Just because you bought the very most expensive video card and it can't go as fast as you think it should, doesn't mean the same doesn't hold for other things you can purchase. At some point, unlimited money doesn't guarantee every possible result.
You said, "You don't buy a 3 million dollars car and expect it to break the sound barrier". It's false equivalency because no one buys a 3 million dollar car expecting it to break the sound barrier. No argument was made that unlimited money should guarantee every result. That's certainly a straw man if I ever saw one. My argument has built on the foundation that the increase in performance certainly does not justify the increase in price and certainly doesn't constitute a generational leap at all. A 25% increase in msrp coinciding with a 33% increase in performance is laughably bad. What makes the matter even funnier is that the street price is a 2x increase in my region for 33% performance which perhaps constitutes the worst value proposition of any Nvidia product and perhaps any gpu product ever released in history.

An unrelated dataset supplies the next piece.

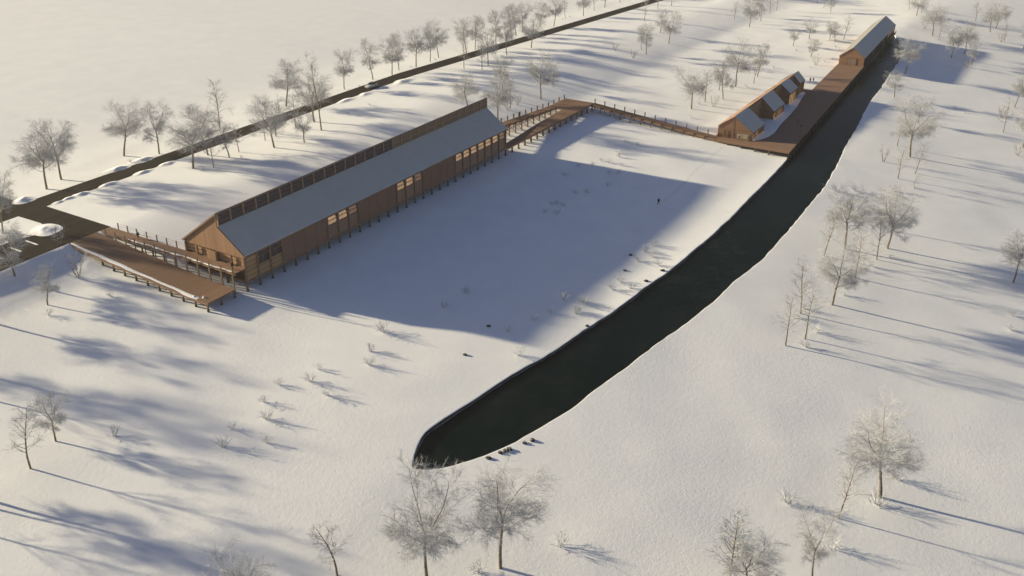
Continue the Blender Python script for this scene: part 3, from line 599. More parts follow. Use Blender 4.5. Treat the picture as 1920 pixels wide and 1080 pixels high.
pz = [(-.02, y, 1.38, 1.86) for y in (10.78, 9.91, 9.07, 8.18, 7.27, 6.40, 5.55)]
rail_posts(WK, pz, .055); wires(WK, [p[:2]+(p[3],) for p in pz] + [(-.02, 4.85, 1.86)])

def drift(name, pts, label, cat='snow drift', h=.05, group=None, sh=.35):
    """snow lying in a long low ridge: pts = (x, y, z, half width)"""
    m = MB(); k = len(pts); N = 7
    for i, (x, y, z, w) in enumerate(pts):
        a = Vector(pts[max(i-1,0)][:2]); b = Vector(pts[min(i+1,k-1)][:2]); t = (b-a).normalized(); nn = Vector((-t.y, t.x))
        e = .02 if i in (0, k-1) else 1
        for j in range(N):
            u = -1+2*j/(N-1); q = w*u*(1+sh*noise.noise(Vector((x*3.1, y*3.1, u*2))))
            m.v.append((x+nn.x*q, y+nn.y*q, z - .004 + e*h*(1-u*u)*(.75+.5*noise.noise(Vector((x*2, y*2, u))))))
    for i in range(k-1):
        for j in range(N-1): m.f.append((i*N+j, (i+1)*N+j, (i+1)*N+j+1, i*N+j+1)); m.mi.append(0)
    x, y, z, w = pts[k//2]
    return tag(m.build(name, M['snow'], None, (x, y, z), True), label, cat, group)
def mound(name, x, y, rx, ry, h, label, cat='snow pile', group=None, z=None, rot=0, seed=0):
    m = MB(); N, R_ = 28, 9; z = ground(x, y) if z is None else z
    m.v.append((x, y, z+h)); c, s = math.cos(rot), math.sin(rot)
    for r in range(1, R_+1):
        t = r/R_
        for j in range(N):
            a = 2*math.pi*j/N; k = 1+.30*noise.noise(Vector((math.cos(a)*1.1+seed, math.sin(a)*1.1, seed*3.7)))
            px, py = rx*t*k*math.cos(a), ry*t*k*math.sin(a)
            hh = h*(.5+.5*math.cos(math.pi*t))**1.4*(1+.35*noise.noise(Vector((px*3+seed, py*3, 2)))) - (.02 if r == R_ else 0)
            m.v.append((x+c*px-s*py, y+s*px+c*py, z+hh))
    for j in range(N): m.f.append((0, 1+j, 1+(j+1) % N)); m.mi.append(0)
    for r in range(R_-1):
        for j in range(N): m.f.append((1+r*N+j, 1+(r+1)*N+j, 1+(r+1)*N+(j+1) % N, 1+r*N+(j+1) % N)); m.mi.append(0)
    return tag(m.build(name, M['snow'], None, (x, y, z), True), label, cat, group)
drift('snow_drift', [(-2.87-.02*math.sin(y*1.3)+.015*math.sin(y*2.9), y, ramp_z(y), .13+.03*math.sin(y*.9+1)) for y in [.75+.3*i for i in range(37)]], 'long strip of snow swept along the outer edge of the sloping ramp', h=.028)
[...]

If the 5090 had the same msrp as the 4090, it would still be a terrible generation. This is all to say, you can't go around charging luxury prices when you're delivering economy levels of performance.
 
Economy levels of performance? What products are giving more performance to be considered in the premium category?

That’s how tiers work.
 
Economy levels of performance? What products are giving more performance to be considered in the premium category?

That’s how tiers work.
I mean, it's a "free" world. If you think the price is justifiable and reasonable, more power to you. In the absence of price, the 5090 is already a poor product. 33% more performance, 28% more power. In the context of price, it's charging luxury prices while delivering economy performance.
 
I disagree with your interpretation of your evidence...
Of the old games that were listed, that ran terribly on the hardware available when it was released, how is that to be interpreted differently? Do you challenge the view that these games maxed out (for those that even had settings!) did run terribly at launch on every flavour of hardware?